Feb 11, 2012

Vietnam - Lending interest rates expected to drop



Most bankers agree that lending rates will fall further this year, having eased by one percentage point compared to the month before Tet.

Lending rates now vary among banks depending on their scales.

The lowest rates are offered by state-owned commercial banks, at around 17 percent a year. Meanwhile, large joint stock commercial banks offer rates of 18 percent - 21 percent per annum while smaller ones charge a yearly interest rate of 19 percent - 23 percent.

Since late last year, the Bank for Investment and Development of Vietnam (BIDV) has set lending rates at the maximum level of 15.5 percent a year for exporters, small and medium sized enterprises (SMEs) and the agricultural sector.

ANZ Vietnam has also launched a US$160 million (3.376 trillion dong) credit line aimed at supporting those SMEs involved in agriculture and textile and garment or seafood industries. The rate applied by the bank for these clients is one to two percentage points lower than the market average.

According to an executive of Vietnam International Bank (VIB), his branch the lowest lending rate is about 18 percent yearly and the highest is 21 percent.

He noted these levels had dipped over 1 percent against the pre-Tet period as his bank now focuses on healthy corporate clients to avoid credit risks.

The banker predicted borrowing costs from the second quarter would continue to cool down because the money volume injected by the central bank over the past few months had gone up sharply and deposits from the public had bounced back after Tet.

“Lending rates can be pulled down if the central bank is determined to implement the road map to merge weak banks and if all lenders agree to revise down the rates,” he said.

Tran Anh Tuan, general director of Nam A Commercial Bank, said his bank was lending at an annual rate around 19 percent for normal loans, adding the rate would ease to 16.5 percent - 17 percent for potential borrowers.

However, there are few customers enjoying this preferential rate given the bank’s limited capital source, which means it has yet to reduce the rate as soon as expected.

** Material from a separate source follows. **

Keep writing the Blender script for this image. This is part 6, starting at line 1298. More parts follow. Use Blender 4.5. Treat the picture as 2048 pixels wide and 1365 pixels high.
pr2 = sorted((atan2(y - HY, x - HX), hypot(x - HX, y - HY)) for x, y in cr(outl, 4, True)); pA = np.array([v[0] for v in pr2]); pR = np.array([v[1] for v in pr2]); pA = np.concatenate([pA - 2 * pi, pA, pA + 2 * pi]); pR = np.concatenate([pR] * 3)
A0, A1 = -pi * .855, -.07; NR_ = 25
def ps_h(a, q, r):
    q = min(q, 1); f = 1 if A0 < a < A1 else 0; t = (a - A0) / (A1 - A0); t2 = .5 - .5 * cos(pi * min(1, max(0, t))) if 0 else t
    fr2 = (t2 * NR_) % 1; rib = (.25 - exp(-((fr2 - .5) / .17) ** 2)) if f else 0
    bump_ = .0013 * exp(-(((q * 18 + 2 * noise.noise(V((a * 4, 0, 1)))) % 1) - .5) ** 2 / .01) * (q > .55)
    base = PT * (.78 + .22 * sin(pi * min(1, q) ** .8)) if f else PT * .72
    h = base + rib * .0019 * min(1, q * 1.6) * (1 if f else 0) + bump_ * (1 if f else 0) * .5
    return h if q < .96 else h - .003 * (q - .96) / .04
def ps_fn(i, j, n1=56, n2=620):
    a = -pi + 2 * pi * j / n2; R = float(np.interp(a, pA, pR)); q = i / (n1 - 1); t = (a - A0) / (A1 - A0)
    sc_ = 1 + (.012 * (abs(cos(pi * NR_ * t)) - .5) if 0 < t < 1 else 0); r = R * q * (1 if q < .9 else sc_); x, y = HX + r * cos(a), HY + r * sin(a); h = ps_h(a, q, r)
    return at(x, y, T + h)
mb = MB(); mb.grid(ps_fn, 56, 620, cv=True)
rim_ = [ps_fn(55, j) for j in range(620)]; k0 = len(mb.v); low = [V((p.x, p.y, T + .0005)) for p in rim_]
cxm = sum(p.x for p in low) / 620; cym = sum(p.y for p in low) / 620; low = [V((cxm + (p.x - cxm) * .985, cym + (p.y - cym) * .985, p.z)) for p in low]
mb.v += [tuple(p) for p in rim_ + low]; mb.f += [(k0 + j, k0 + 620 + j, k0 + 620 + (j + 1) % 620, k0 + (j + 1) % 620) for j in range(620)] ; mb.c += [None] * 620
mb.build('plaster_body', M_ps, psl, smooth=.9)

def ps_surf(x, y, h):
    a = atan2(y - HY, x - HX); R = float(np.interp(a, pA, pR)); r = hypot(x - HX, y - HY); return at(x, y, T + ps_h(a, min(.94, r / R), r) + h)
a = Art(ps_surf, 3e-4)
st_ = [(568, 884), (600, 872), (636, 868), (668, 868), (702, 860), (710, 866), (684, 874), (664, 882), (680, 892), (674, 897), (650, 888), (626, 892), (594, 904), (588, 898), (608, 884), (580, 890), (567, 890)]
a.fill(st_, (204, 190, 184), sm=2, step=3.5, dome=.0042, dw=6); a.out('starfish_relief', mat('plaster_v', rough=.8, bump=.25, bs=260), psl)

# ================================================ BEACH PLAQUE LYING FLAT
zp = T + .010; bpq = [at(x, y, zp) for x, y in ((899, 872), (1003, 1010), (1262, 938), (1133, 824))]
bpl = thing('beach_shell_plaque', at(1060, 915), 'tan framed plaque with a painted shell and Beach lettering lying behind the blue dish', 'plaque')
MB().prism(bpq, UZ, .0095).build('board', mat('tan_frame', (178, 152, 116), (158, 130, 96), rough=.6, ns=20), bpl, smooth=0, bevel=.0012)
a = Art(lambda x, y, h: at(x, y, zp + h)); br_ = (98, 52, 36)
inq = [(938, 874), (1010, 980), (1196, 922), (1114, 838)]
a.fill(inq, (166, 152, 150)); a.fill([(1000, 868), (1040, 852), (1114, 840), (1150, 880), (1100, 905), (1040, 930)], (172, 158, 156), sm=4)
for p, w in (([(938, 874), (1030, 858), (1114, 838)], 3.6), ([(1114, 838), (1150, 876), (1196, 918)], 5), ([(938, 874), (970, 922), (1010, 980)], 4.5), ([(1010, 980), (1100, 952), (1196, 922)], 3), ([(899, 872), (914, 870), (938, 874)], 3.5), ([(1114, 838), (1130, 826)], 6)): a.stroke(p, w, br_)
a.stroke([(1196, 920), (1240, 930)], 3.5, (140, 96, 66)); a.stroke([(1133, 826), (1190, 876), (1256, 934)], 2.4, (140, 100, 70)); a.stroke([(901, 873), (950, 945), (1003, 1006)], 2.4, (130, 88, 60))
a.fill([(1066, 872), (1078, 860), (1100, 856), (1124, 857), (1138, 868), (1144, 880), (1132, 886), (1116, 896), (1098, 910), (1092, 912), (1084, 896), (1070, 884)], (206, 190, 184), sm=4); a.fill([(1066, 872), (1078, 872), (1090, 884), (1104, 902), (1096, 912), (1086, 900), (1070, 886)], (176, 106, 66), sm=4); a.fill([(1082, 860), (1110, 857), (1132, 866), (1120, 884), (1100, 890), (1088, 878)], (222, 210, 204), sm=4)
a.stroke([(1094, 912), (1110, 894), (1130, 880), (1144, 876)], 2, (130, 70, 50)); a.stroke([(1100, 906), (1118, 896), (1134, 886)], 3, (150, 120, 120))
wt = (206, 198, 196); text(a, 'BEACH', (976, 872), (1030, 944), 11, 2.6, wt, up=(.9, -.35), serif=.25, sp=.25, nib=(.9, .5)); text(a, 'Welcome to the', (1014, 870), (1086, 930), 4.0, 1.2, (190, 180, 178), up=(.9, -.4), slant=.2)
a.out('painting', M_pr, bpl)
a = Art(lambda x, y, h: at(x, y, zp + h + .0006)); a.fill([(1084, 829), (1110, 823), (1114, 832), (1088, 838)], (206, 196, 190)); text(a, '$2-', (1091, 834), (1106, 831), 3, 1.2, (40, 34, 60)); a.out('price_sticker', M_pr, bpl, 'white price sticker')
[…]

With a credit growth of 15 percent – 17 percent set for this year, Tuan said he would set aside 20 percent of current capital to serve exporters, enterprises in supporting industries and SMEs in accordance with the whole banking industry’s orientation.

Trinh Van Tuan, general director of Orient Commercial Bank (OCB), said most loans at his bank were charged at 19 percent – 20 percent per annum, a slight fall from previous times. His bank needed more time to reduce the rate further, he said.

The National Financial Supervisory Commission’s vice chairman Le Xuan Nghia said the lending rate would fall substantially this year because liquidity at small credit institutions had improved.

Bao Viet Securities in a recent report forecast lending rates would gradually shrink to 15 percent -16 percent per annum at the end of the year.

The stock broker predicted the rate decline would steadily follow slowing inflation and the fund mobilization capacity of the banking system, especially small lenders.

The exchange rate will be stable this year given ample supply of foreign currencies, according to economic experts.

They said optimistic signs on the exchange rate that emerged in late 2011 would continue this year.

Export this year will be adversely affected by continued economic woes, leading to less material import and a lower trade deficit - some 10 billion dong.

The US dollar will maintain its position as a strong currency, and may appreciate against other currencies due to the euro zone debt crisis. If inflation was curbed below 10 percent this year, the Vietnamese dong might fall 2 percent -3 percent.